Opinion
Criminal Action No. 5:07cr00059-1.
November 9, 2009
2255 MEMORANDUM OPINION
This matter is before the court on Domingo Barrera Rojas' "attempt motion for consideration" in which he seeks leave to file an untimely motion to vacate, set aside, or correct sentence pursuant to 28 U.S.C. § 2255. Although Rojas' motion was initially docketed as a § 2255 motion, upon further review and consideration, the court finds that his instant motion should not be considered under § 2255, and therefore, dismisses the § 2255 action without prejudice. Instead, the court construes his motion as a motion for an extension of time to file a § 2255 motion, and denies his motion for lack of jurisdiction.
I.
On March 25, 2008, pursuant to a written plea agreement, the court convicted Rojas of aggravated reentry of a removed alien, in violation of 8 U.S.C. §§ 1326(a) and (b)(2), and sentenced Rojas to 70 months incarceration. In his instant § 2255 petition, Rojas asks the court to allow him to file an untimely § 2255 motion because he "believe[s] he ha[s] ground[s] for a downward departure. . . ."
II.
In his motion for an extension of time, Rojas does not allege any cognizable grounds for relief under § 2255, and, therefore, the court lacks jurisdiction to entertain Rojas' request. United States v. White, 257 F. App'x 608 (4th Cir. 2007) (citing United States v. Leon, 203 F.3d 162, 163-64 (2d Cir. 2000) (finding that the court lacked jurisdiction to consider the timeliness of a § 2255 motion unless the § 2255 motion was actually filed);Ramirez v. United States, 461 F. Supp. 2d 439 (E.D. Va. 2006).

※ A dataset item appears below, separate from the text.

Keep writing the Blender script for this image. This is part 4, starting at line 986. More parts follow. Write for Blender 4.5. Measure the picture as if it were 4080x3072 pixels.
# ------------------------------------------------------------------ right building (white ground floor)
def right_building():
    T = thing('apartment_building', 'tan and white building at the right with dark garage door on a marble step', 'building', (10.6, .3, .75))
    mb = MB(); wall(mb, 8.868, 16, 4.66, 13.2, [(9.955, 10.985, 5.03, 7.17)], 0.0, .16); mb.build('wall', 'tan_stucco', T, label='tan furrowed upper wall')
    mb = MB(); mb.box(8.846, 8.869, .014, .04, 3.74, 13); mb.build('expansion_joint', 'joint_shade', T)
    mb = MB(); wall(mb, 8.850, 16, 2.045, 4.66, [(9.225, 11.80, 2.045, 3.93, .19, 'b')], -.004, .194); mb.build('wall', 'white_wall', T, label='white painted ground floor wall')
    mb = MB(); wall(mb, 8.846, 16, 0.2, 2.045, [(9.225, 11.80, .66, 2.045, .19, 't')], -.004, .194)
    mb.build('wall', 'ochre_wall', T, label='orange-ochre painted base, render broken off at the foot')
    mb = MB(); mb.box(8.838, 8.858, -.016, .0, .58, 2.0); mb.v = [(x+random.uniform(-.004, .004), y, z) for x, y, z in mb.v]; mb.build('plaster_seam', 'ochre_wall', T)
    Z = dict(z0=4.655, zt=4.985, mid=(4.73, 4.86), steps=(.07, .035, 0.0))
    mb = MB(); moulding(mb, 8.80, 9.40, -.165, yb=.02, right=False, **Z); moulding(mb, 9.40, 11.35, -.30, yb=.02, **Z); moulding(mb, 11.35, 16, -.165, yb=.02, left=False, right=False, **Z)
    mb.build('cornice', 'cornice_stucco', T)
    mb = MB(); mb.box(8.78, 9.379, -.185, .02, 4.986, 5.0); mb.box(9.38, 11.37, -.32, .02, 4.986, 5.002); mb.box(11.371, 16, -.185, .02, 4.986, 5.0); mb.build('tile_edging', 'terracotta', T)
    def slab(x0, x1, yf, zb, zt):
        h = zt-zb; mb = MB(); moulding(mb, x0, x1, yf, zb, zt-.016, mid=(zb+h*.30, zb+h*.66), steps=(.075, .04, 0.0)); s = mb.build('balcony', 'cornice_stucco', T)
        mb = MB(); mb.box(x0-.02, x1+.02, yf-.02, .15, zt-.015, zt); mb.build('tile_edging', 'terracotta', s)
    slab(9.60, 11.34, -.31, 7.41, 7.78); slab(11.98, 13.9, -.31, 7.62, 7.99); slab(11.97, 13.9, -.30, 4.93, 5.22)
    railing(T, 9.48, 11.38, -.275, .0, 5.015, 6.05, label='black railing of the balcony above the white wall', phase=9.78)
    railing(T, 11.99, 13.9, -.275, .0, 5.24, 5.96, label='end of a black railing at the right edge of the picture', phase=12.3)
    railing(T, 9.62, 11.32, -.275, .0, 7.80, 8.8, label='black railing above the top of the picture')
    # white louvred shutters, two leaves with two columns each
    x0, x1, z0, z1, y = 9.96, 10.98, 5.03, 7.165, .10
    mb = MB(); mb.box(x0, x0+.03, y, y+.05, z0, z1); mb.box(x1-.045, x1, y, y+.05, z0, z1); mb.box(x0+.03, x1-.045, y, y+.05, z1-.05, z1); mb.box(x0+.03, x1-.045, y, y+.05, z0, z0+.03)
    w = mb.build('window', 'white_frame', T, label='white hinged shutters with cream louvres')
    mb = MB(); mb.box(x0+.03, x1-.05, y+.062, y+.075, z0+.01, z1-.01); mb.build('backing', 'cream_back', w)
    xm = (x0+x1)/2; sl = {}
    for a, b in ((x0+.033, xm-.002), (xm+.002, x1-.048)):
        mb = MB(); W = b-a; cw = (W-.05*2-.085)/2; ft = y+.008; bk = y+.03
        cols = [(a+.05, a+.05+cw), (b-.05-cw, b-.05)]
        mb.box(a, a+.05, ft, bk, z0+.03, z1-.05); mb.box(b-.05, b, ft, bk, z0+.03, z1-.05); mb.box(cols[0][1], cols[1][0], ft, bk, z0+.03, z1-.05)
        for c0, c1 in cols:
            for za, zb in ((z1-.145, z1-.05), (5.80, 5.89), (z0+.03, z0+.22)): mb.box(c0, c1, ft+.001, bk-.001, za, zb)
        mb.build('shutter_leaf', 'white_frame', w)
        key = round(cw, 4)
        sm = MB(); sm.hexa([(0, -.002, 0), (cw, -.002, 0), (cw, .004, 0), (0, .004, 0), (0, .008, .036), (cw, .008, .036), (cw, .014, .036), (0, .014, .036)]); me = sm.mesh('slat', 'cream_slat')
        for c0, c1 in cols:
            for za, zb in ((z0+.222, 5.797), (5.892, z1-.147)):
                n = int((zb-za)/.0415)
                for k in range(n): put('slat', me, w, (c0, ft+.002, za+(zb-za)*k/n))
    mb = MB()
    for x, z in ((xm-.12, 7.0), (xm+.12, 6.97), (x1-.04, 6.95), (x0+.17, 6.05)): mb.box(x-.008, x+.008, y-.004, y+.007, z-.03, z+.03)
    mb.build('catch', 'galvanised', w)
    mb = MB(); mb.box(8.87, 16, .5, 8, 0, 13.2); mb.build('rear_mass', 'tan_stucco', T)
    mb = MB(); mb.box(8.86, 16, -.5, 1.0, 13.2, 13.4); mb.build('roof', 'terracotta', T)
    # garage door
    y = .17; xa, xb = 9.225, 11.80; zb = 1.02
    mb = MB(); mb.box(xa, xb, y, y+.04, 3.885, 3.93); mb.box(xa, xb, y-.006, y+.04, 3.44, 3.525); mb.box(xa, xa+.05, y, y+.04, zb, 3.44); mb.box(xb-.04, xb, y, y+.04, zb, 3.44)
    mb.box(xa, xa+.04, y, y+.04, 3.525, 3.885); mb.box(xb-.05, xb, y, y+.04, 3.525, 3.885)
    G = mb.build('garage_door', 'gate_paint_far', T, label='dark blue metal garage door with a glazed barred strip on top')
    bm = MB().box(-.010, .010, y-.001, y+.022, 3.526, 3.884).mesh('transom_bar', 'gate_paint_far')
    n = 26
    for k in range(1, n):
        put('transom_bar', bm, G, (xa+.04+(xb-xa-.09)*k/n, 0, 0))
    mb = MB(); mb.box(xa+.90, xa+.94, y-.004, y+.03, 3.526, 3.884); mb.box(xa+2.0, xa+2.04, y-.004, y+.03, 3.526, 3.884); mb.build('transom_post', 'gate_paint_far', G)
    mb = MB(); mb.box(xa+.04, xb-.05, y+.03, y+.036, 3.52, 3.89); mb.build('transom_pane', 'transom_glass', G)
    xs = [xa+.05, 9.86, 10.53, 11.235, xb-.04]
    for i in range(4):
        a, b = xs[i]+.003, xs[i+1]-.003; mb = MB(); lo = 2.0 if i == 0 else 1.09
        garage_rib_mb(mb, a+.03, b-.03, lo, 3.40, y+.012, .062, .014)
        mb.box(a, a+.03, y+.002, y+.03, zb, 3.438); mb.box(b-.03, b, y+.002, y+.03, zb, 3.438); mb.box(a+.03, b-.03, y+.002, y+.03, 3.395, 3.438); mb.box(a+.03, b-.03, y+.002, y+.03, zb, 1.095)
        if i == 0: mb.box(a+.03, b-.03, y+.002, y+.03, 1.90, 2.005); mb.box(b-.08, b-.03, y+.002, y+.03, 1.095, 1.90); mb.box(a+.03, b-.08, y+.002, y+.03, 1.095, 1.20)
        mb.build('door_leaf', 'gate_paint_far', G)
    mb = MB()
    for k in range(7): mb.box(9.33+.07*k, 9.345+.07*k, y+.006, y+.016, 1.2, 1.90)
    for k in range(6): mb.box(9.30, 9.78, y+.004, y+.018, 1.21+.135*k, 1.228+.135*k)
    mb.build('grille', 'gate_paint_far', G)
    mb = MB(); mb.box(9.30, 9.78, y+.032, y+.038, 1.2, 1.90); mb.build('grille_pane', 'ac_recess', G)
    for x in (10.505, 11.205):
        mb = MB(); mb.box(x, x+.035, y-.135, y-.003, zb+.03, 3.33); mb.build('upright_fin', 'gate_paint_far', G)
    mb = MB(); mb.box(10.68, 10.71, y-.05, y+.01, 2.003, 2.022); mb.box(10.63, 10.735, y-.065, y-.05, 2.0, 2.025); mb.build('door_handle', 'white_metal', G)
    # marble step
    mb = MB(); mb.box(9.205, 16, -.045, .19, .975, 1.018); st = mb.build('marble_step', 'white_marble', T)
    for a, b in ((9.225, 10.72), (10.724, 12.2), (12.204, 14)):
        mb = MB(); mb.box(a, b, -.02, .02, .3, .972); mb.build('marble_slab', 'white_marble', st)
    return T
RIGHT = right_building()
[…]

To state a claim for relief under § 2255, a petitioner must prove that one of the following occurred: (1) that his sentence was imposed in violation of the Constitution or laws of the United States; (2) that the court was without jurisdiction to impose such a sentence; (3) that the sentence was in excess of the maximum authorized by law; or (4) that the sentence is otherwise subject to collateral attack. 28 U.S.C. § 2255. The petitioner bears the burden of proving grounds for a collateral attack by a preponderance of the evidence. Jacobs v. United States, 350 F.2d 571, 574 (4th Cir. 1965); Hall v. United States, 30 F. Supp. 2d 883, 889 (E.D. Va. 1998). In this case, Rojas has not demonstrated any grounds for relief under § 2255. Rather, he seeks leave to ask the court to reduce his sentence. Therefore, the court finds that he has not stated a cognizable § 2255 claim.
For a district court to have jurisdiction over a motion for an extension of time to file a § 2255 motion, it must be either (i) be filed concurrently with or after a § 2255 motion, or (ii) be construed as the § 2255 motion itself. Ramirez, 461 F. Supp. 2d at 441. Where a motion, nominally seeking an extension of time, contains allegations sufficient to support a claim under § 2255, a district court is empowered, and in some instances may be required to treat that motion as a substantive motion for relief.Id. (citing Green v. United States, 260 F.3d 78 (2d Cir. 2001)). In this case, however, Rojas' motion does not allege any cognizable claim for relief under § 2255, and thus is not amenable to recharacterization as a substantive § 2255 petition.
Moreover, to the extent Rojas seeks a sentence reduction, the court denies his request because, except in limited circumstances not present here, the court loses jurisdiction to modify a term of imprisonment once it has been imposed. 18 U.S.C. § 3582(c).
III.
Based on the foregoing, the court denies Rojas' "attempt motion for consideration" and dismisses the § 2255 motion without prejudice.